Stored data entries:

○ ○ ○ ○ ○

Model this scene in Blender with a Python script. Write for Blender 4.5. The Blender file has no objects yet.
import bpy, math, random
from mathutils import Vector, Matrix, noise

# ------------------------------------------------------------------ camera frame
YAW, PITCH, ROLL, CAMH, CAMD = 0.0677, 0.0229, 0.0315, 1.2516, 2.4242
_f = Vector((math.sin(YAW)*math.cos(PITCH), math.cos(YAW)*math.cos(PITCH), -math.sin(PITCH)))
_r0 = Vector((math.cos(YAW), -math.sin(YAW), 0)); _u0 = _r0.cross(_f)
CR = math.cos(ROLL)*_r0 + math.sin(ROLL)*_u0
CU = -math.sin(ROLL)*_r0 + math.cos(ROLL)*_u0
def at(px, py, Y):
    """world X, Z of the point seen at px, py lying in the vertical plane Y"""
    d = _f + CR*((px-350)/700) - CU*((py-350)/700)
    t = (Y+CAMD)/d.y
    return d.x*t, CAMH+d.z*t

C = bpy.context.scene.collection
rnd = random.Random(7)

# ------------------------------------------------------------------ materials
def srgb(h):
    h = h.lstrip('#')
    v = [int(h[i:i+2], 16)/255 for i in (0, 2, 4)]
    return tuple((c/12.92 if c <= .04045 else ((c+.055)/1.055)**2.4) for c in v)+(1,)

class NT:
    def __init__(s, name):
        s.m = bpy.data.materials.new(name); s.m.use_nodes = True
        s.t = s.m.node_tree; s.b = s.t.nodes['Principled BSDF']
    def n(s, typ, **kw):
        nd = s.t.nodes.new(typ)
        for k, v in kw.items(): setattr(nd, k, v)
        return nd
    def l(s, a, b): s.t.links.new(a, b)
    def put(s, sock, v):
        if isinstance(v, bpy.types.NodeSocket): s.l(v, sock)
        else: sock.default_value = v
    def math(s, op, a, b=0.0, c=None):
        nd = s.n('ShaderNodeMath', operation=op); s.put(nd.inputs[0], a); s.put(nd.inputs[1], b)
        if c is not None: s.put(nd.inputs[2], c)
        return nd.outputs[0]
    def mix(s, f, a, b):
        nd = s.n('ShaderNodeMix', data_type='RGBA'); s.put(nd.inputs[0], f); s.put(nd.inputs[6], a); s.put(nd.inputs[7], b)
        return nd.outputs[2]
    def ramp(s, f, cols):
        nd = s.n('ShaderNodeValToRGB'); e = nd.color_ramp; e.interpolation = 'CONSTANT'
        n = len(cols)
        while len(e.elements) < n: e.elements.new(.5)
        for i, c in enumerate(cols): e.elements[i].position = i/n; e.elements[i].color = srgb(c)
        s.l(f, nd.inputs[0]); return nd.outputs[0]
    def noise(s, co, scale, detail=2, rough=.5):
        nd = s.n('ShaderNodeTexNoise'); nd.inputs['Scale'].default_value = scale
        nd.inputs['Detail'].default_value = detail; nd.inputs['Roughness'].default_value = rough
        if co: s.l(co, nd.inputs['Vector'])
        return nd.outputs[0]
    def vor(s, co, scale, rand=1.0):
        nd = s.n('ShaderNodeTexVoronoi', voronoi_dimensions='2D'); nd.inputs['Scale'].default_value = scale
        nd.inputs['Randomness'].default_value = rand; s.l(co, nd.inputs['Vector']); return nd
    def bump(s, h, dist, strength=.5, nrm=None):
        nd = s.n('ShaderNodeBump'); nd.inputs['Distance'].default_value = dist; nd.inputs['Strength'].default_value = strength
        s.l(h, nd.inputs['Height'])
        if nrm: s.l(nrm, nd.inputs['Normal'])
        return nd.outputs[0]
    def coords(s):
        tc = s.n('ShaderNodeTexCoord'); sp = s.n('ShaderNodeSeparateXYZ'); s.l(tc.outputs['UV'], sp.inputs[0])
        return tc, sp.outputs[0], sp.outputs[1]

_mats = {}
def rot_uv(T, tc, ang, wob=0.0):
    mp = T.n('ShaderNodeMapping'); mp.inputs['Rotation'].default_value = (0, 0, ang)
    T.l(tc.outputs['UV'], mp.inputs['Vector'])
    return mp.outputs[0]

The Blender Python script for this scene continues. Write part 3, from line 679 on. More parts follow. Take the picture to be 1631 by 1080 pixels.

○ ○ ○ ○ ○

* Work to be completed
Of the lines above, copy each that contains "Write".

* Written answer
Model this scene in Blender with a Python script. Write for Blender 4.5. The Blender file has no objects yet.
The Blender Python script for this scene continues. Write part 3, from line 679 on. More parts follow. Take the picture to be 1631 by 1080 pixels.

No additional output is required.